Store more water in reservoirs

Reservoirs aren’t the field of dreams: Even when we build them, the water doesn’t necessarily come. Statewide reservoir storage plunged to 69% percent below average by the end of September 2022, on the heels of the state’s driest three-year stretch on record

Proposition 1, approved in 2014, set aside $2.7 billion to fund water storage projects. The three projects eligible to receive funding, which include the controversial Sites reservoir, would increase storage capacity by more than 1.75 million acre-feet, enough to supply more than 6 million households. 

How much they would increase the water supply available each year, however, is unclear.
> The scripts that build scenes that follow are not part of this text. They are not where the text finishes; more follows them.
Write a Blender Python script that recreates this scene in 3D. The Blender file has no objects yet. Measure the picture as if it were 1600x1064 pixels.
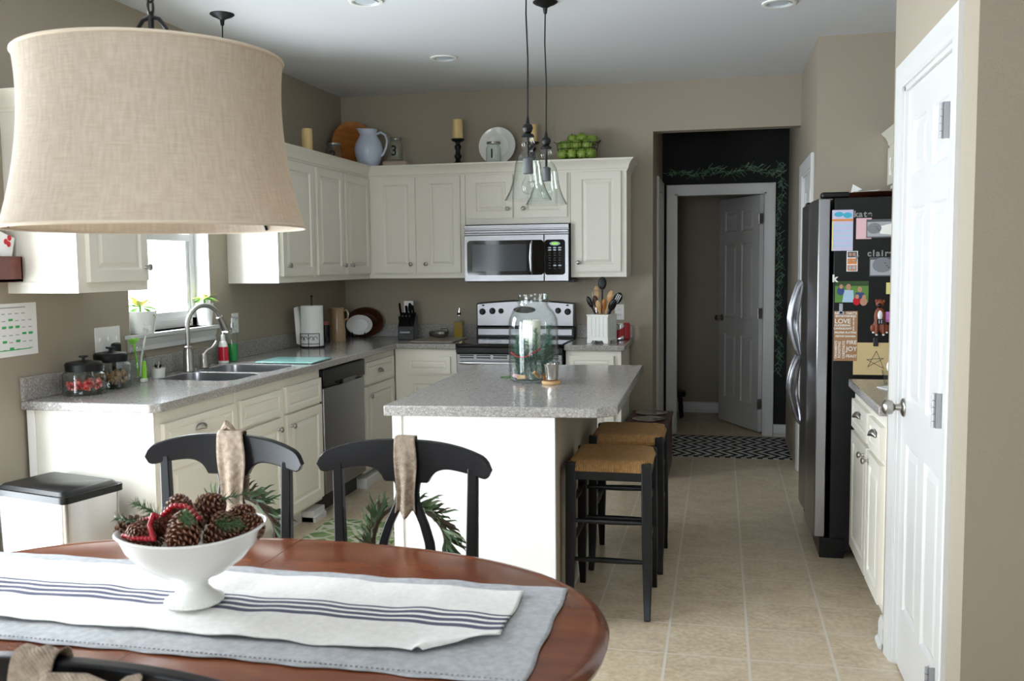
import bpy, bmesh, math, random
from mathutils import Vector, Matrix
random.seed(7)
sc = bpy.context.scene
C = sc.collection
PI = math.pi

# ------------------------------------------------------------------ camera
def make_camera():
    a, b, r, f = .2183, .082, -.0103, 1468.2
    ca, sa = math.cos(a), math.sin(a)
    F0 = Vector((-sa, ca, 0)); R = Vector((ca, sa, 0)); U0 = Vector((0, 0, 1))
    F = F0*math.cos(b)-U0*math.sin(b); U = U0*math.cos(b)+F0*math.sin(b)
    R2 = R*math.cos(r)+U*math.sin(r); U2 = U*math.cos(r)-R*math.sin(r)
    cd = bpy.data.cameras.new('camera'); cam = bpy.data.objects.new('camera', cd); C.objects.link(cam)
    m = Matrix((R2, U2, -F)).transposed().to_4x4(); m.translation = Vector((2.893, -6.979, 1.476))
    cam.matrix_world = m
    cd.sensor_width = 36; cd.lens = f/1600*36; cd.clip_start = .05
    cd.dof.use_dof = True; cd.dof.focus_distance = 5.2; cd.dof.aperture_fstop = 8
    sc.camera = cam
make_camera()

# ------------------------------------------------------------------ world, light, exposure
w = bpy.data.worlds.new('world'); sc.world = w; w.use_nodes = True
w.node_tree.nodes['Background'].inputs[0].default_value = (.86, .93, 1, 1)
w.node_tree.nodes['Background'].inputs[1].default_value = 6
def area(name, loc, rot, sx, sy, power, col):
    l = bpy.data.lights.new(name, 'AREA'); l.shape = 'RECTANGLE'; l.size = sx; l.size_y = sy; l.energy = power; l.color = col
    o = bpy.data.objects.new(name, l); o.location = loc; o.rotation_euler = rot; C.objects.link(o); return o
DAY = (.85, .93, 1)
area('daylight_patio_door', (-.35, -4.85, 1.15), (0, -PI/2, 0), 2.1, 1.85, 170, DAY)
area('added_back_fill', (1.8, -9.4, 1.5), (PI/2, 0, 0), 1.9, 1.5, 75, DAY)  # fill light added behind the camera to lift the faces turned this way
area('daylight_sink_window', (-.3, -2.41, 1.62), (0, -PI/2, 0), .95, .76, 60, DAY)
vs = sc.view_settings
vs.view_transform = 'Standard'; vs.look = 'None'; vs.gamma = 1; vs.use_curve_mapping = False; vs.exposure = .05
cy = sc.cycles
cy.use_denoising = True; cy.caustics_reflective = False; cy.caustics_refractive = False
cy.max_bounces = 9; cy.diffuse_bounces = 5; cy.glossy_bounces = 4; cy.transparent_max_bounces = 24; cy.sample_clamp_indirect = 6

# ------------------------------------------------------------------ materials
def lin(h):
    c = [int(h[i:i+2], 16)/255 for i in (0, 2, 4)]
    return tuple(x/12.92 if x <= .04045 else ((x+.055)/1.055)**2.4 for x in c)+(1,)
MATS = {}
def mat(name, col, rough=.5, metal=0, **k):
    m = bpy.data.materials.new(name); m.use_nodes = True
    b = m.node_tree.nodes['Principled BSDF']
    b.inputs['Base Color'].default_value = lin(col); b.inputs['Roughness'].default_value = rough; b.inputs['Metallic'].default_value = metal
    for kk, v in k.items(): b.inputs[kk.replace('_', ' ')].default_value = v
    MATS[name] = m; return m
def nd(m, t, **k):
    n = m.node_tree.nodes.new(t)
    for a, v in k.items(): setattr(n, a, v)
    return n
def lk(m, a, b): m.node_tree.links.new(a, b)
def coords(m, scale=(1, 1, 1), kind='Object'):
    tc = nd(m, 'ShaderNodeTexCoord'); mp = nd(m, 'ShaderNodeMapping'); mp.inputs['Scale'].default_value = scale
    lk(m, tc.outputs[kind], mp.inputs[0]); return mp.outputs[0]
def worldpos(m, scale=(1, 1, 1)):
    g = nd(m, 'ShaderNodeNewGeometry'); mp = nd(m, 'ShaderNodeMapping'); mp.inputs['Scale'].default_value = scale
    lk(m, g.outputs['Position'], mp.inputs[0]); return mp.outputs[0]
def ramp(m, fac, stops):
    r = nd(m, 'ShaderNodeValToRGB'); e = r.color_ramp.elements
    while len(e) < len(stops): e.new(.5)
    for i, (p, c) in enumerate(stops): e[i].position = p; e[i].color = lin(c)
    lk(m, fac, r.inputs[0]); return r.outputs[0]
def bsdf(m): return m.node_tree.nodes['Principled BSDF']
def bump(m, h, strength=.2, dist=.002):
    b = nd(m, 'ShaderNodeBump'); b.inputs['Strength'].default_value = strength; b.inputs['Distance'].default_value = dist
    lk(m, h, b.inputs['Height']); lk(m, b.outputs[0], bsdf(m).inputs['Normal'])
def noise(m, v, scale, detail=4):
    n = nd(m, 'ShaderNodeTexNoise'); n.inputs['Scale'].default_value = scale; n.inputs['Detail'].default_value = detail
    lk(m, v, n.inputs['Vector']); return n.outputs['Fac']
def math_(m, op, a, b=None, c=None):
    n = nd(m, 'ShaderNodeMath', operation=op)
    for i, x in enumerate((a, b, c)):
        if x is None: continue
        if isinstance(x, (int, float)): n.inputs[i].default_value = x
        else: lk(m, x, n.inputs[i])
    return n.outputs[0]
def mixc(m, fac, a, b):
    n = nd(m, 'ShaderNodeMix', data_type='RGBA')
    if isinstance(fac, (int, float)): n.inputs[0].default_value = fac
    else: lk(m, fac, n.inputs[0])
    for i, x in ((6, a), (7, b)):
        if isinstance(x, str): n.inputs[i].default_value = lin(x)
        else: lk(m, x, n.inputs[i])
    return n.outputs[2]

def wallmat(name, col):
    m = mat(name, col, .6); bump(m, noise(m, worldpos(m), 140, 3), .35, .0015); return m
WALL = wallmat('taupe_wall_paint', 'A19786')
CEIL = wallmat('white_ceiling_paint', 'D6D8DB')
CHALK = mat('black_chalkboard_paint', '0F0F12', .8)
lk(CHALK, ramp(CHALK, noise(CHALK, worldpos(CHALK), 3), [(.35, '0A0A0C'), (.7, '17171A')]), bsdf(CHALK).inputs['Base Color'])
TRIM = mat('white_trim_paint', 'D3D3D1', .35)
CREAM = mat('cream_cabinet_paint', 'E3DFD3', .38)
bump(CREAM, noise(CREAM, worldpos(CREAM), 60), .08, .001)
BEAD = mat('cream_beadboard', 'E3DFD3', .38)
def _bead():
    m = BEAD; s = nd(m, 'ShaderNodeSeparateXYZ'); lk(m, worldpos(m), s.inputs[0])
    fx = math_(m, 'FRACT', math_(m, 'MULTIPLY', s.outputs[0], 24)); d = math_(m, 'ABSOLUTE', math_(m, 'SUBTRACT', fx, .5))
    bump(m, math_(m, 'LESS_THAN', d, .45), .5, .002)
_bead()
ISL = mat('white_panel_paint', 'F6F6F4', .35)
STONE = mat('speckled_grey_countertop', '9A958E', .16)
def _stone():
    m = STONE; v = worldpos(m); vo = nd(m, 'ShaderNodeTexVoronoi'); vo.inputs['Scale'].default_value = 260; lk(m, v, vo.inputs['Vector'])
    s = nd(m, 'ShaderNodeSeparateColor'); lk(m, vo.outputs['Color'], s.inputs[0])
    c = ramp(m, s.outputs[0], [(.0, '565452'), (.14, '8A8785'), (.5, '9B9894'), (.82, 'A9A6A1'), (.95, 'D2D0CE')])
    lk(m, mixc(m, .5, c, ramp(m, noise(m, v, 90, 6), [(.3, '787470'), (.7, 'B5B1AC')])), bsdf(m).inputs['Base Color'])
_stone()
TILE = mat('beige_floor_tile', 'B9A88F', .32)
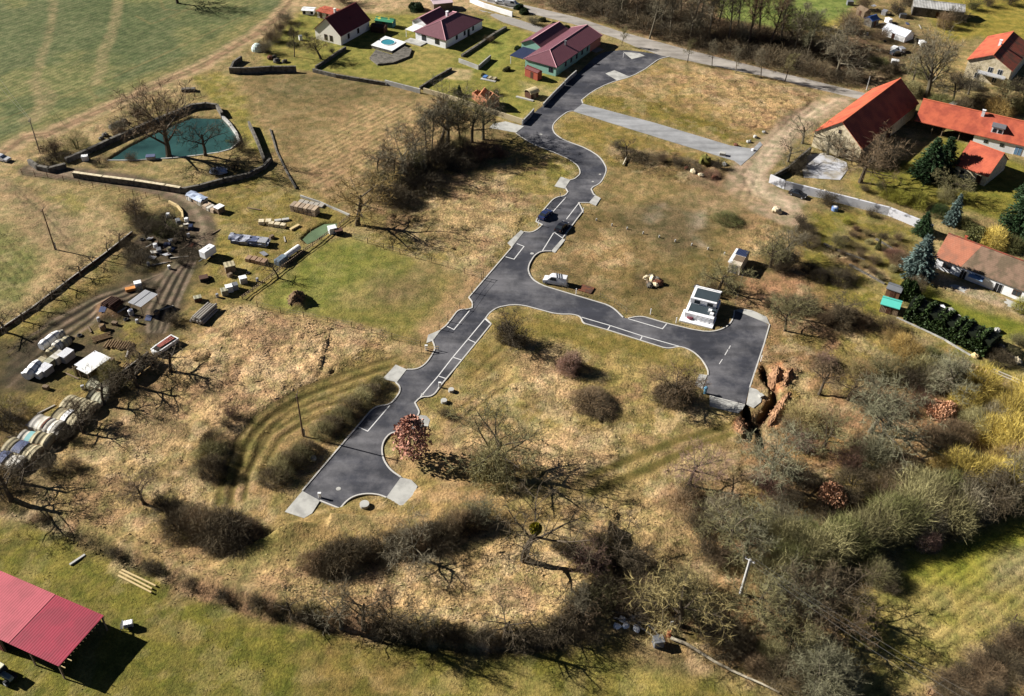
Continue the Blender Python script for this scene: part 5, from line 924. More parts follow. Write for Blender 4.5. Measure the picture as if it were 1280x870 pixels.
blk('terrace_roof', (.25, -1.55, 2.8), (Wd-.9, 3.5, .12), M_DROOF, lo); blk('upper_roof', (.2, 2.0, 5.12), (Wd-1.5, 3.7, .12), M_DROOF, up_); blk('plinth', (-.2, -3.6, .25), (Wd+.6, 4.4, .8), M_WHITE)
for q, d in (((-W2+.5, .2, 2.6), (.5, Dp-2.5, .7)), ((0, D2-.7, 5.15), (Wd-.8, .3, .4))): blk('parapet', q, d, M_WHITE, lo)
for x in (-.6, .5, 1.6, 2.4): pm = MB(); pm.box((x, -D2+.6, 1.35), (.12, .12, 2.2)); pm.box((x, -D2+1.6, 2.42), (.12, 2.2, .12)); pm.build('pergola_post', M_FRAME, t)
for x, y, z, q in ((-1.4, 1.9, 4.0, 1.3), (1.5, 1.9, 4.0, 1.3), (-2.0, -3.1, 1.5, 1.1), (1.3, -3.1, 1.5, 1.6)): wv = MB(); wv.box((x, (y-2.42) if y > 0 else (-4.15), z), (q, .08, 1.4)); wv.build('window', G_, t)
for x, y in ((1.9, -1.8), (2.5, -2.9)): blk('roof_vent', (x, y, 3.2), (.8, .8, .8), M_WPLAST, lo)
mb = MB(); mb.blob((-1.9, -D2+.7, 1.0), (.8, .5, .5), 8, .3, 2); mb.build('flower_box', mat('dried_flowers', A(130, 70, 80), .3, 3), t)
for q, cl, lab in ((k(410, 485), (232, 220, 60), 'bright yellow pallet behind the new white house'), (k(466, 505), (236, 222, 80), 'yellow tarpaulin bundle behind the new white house'), (k(318, 450), (70, 70, 78), 'grey gas bottle crate behind the new white house')):
    p = G(*q); mb = MB(); r1 = 1 if 'pallet' in lab else 0
    if r1:
        for i in range(5): mb.box((0, -.5+.25*i, .75), (1.9, .2, .1))
        mb.box((0, 0, .35), (1.8, 1.0, .7)); 
    else: mb.blob((0, 0, .5), (.85, .55, .75), 10, .2, 5)
    o = mb.build('pallet' if r1 else ('bundle' if 'bundle' in lab else 'crate'), mat('c%d' % cl[0]+lab[:4], A(*cl), .15, 2, .6), None, p, t.rotation_euler.z); tag(o, lab, 'pallet' if r1 else 'bundle')
# site container
a, b, c = P(*k(575, 290)), P(*k(685, 322)), P(*k(640, 150)); u = (b-a).normalized(); n = Vector((-u.y, u.x, 0)); Wc = 2.8
t = thing('site_container', 'cream site container with navy roof cover on the rough plot', 'container', G(922, 333), math.atan2(u.y, u.x)); M_CONTN = mat('cream_container_sheet', A(226, 210, 186), .1, 1, .6, wave=('x', .3, .06))
mb = MB(); mb.bbox((0, 0, 1.25), (Wc, 6.4, 2.5)); mb.build('body', M_CONTN, t); mb = MB(); mb.bbox((.1, 1.9, 2.56), (Wc-.2, 2.6, .12)); mb.build('navy_cover', M_NAVY, t); mb = MB(); mb.bbox((.2, -.7, 2.54), (Wc-.5, 2.2, .1)); mb.build('brown_cover', M_WOOD, t); mb = MB(); mb.box((0, -3.22, 1.15), (1.2, .06, 2.1)); mb.build('door', M_STEEL, t); mb = MB(); mb.box((-Wc/2+.1, 0, 2.45), (.8, 6.2, .14)); mb.build('roof_edge', M_WPLAST, t)

# small garden buildings
def shed(name, label, cat, p0, L_, W_, ze, zr, ang, mw, mr, group=None, door=True):
    s = House.__new__(House); s.L, s.W, s.ze, s.zr, s.ov, s.flip = L_, W_, ze, zr, .18, False; p = G(*p0); p.z = min(p.z, .1); s.u = Vector((math.cos(ang), math.sin(ang), 0)); s.n = Vector((-s.u.y, s.u.x, 0)); s.sl = (zr-ze)/(W_/2); s.rz = ang; s.t = thing(name, label, cat, p, ang, group)
    s.walls(mw); s.gable_roof(mr)
    if door: s.opening('-y', 0, min(1.0, ze*.5), .9, min(1.9, ze*.85), M_DKWOOD, M_DKWOOD, 'door', 'panel')
    return s
def dir_(a, b, z=0): d = P(*b, z)-P(*a, z); return math.atan2(d.y, d.x)
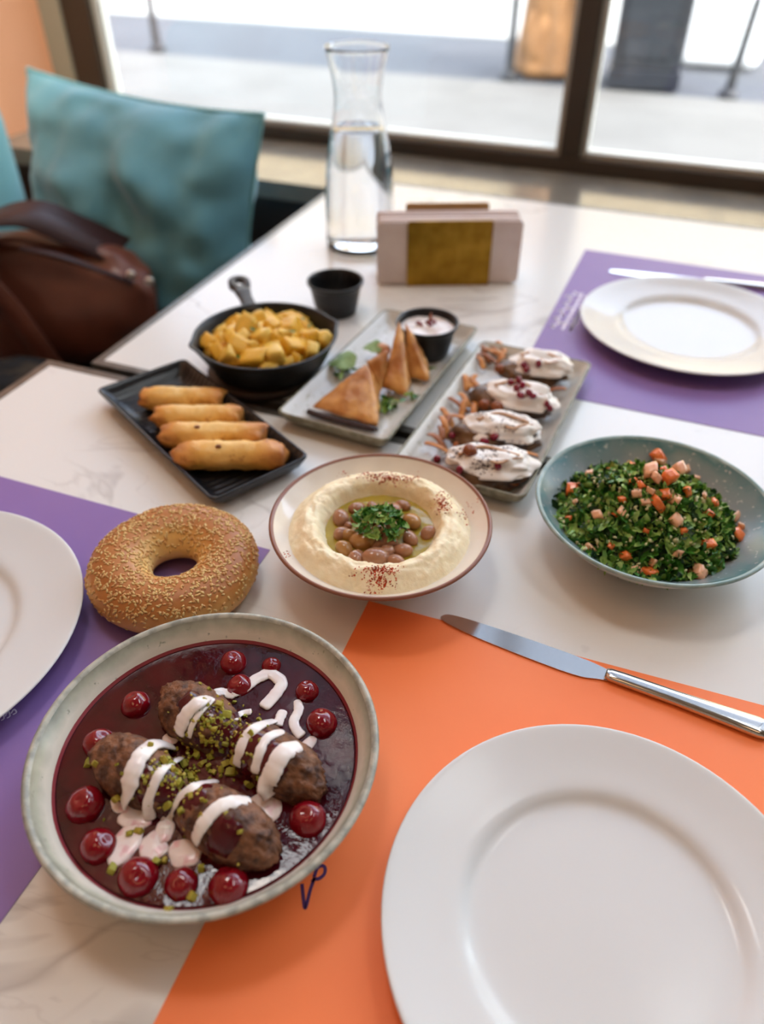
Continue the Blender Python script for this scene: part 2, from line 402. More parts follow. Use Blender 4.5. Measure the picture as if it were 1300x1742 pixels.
# left one hangs from its corner at the top right
om = placemat('placemat', -.1625, -.045, .34, .462, math.radians(1.6), orangem, 'orange paper placemat under the front white plate')
pm = placemat('placemat', -.2795-.34, -.022, .34, .462, math.radians(.5), purple, 'purple paper placemat under the bagel and left plate')
rm = placemat('placemat', -.148, .806, .34, .462, math.radians(-.8), purple, 'purple paper placemat under the far right plate')
ink = M('violet_ink', '4a2a63', .6); whiteink = M('white_ink', 'efe8f8', .6)
lp = [[(300+x/2.6, 1400+y/2.6) for x, y in s] for s in ([(556, 270), (562, 330), (569, 376), (578, 355), (592, 300), (606, 258), (612, 243)], [(600, 262), (612, 250), (632, 246), (652, 230), (659, 210), (655, 194), (640, 190), (622, 205), (610, 240)])]
stroke(om, 'printed_logo', [[P(x, y, MZ) for x, y in s] for s in lp], .0021, ink)
wl = [[(0, 1222), (4, 1212), (7, 1222), (2, 1226)], [(9, 1219), (14, 1210), (17, 1218), (12, 1222)], [(19, 1214), (24, 1207), (28, 1212), (22, 1216)]]
stroke(pm, 'printed_lettering', [[P(x, y, MZ) for x, y in s] for s in wl], .0012, whiteink)
# blurred white lettering on the right mat: cursive word, a line under it and small script
tl = []
a0, a1 = P(991, 499, MZ), P(957, 561, MZ)
ax = (a1-a0); L_ = ax.length; ax.normalize(); nx = Vector((-ax.y, ax.x, 0))
for k, amp, off, n in ((0, .009, -.012, 5), (1, .0035, .010, 8)):
    path = []
    for i in range(n*6+1):
        t = i/(n*6); path.append(a0+ax*(L_*t+.005*math.sin(t*n*6.28*2))+nx*(off+amp*math.sin(t*n*6.28)*(.6+.4*math.sin(t*17+k))))
    tl.append([(p.x, p.y) for p in path])
tl.append([(p.x, p.y) for p in (a0, (a0+a1)/2, a1)])
stroke(rm, 'printed_lettering', tl, .0036, whiteink)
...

Lengthy droughts deplete reservoir storage, and “the average volume of new water from these facilities is small, and costs are high, The Public Policy Institute of California warned in 2018 

Many reservoirs in California do double duty as flood control which means that space for potential floods must be maintained even in dry years

But state, federal and local water managers are working with scientists on strategies to reduce flood risk while reserving more water in California’s reservoirs.
Water managers at Lake Mendocino, for instance, are incorporating new weather forecasting tools to update decades-old guidelines governing when to hold onto water and when to release it. The strategy increased the lake’s storage by nearly 20% in 2020, with most of the water going to agriculture.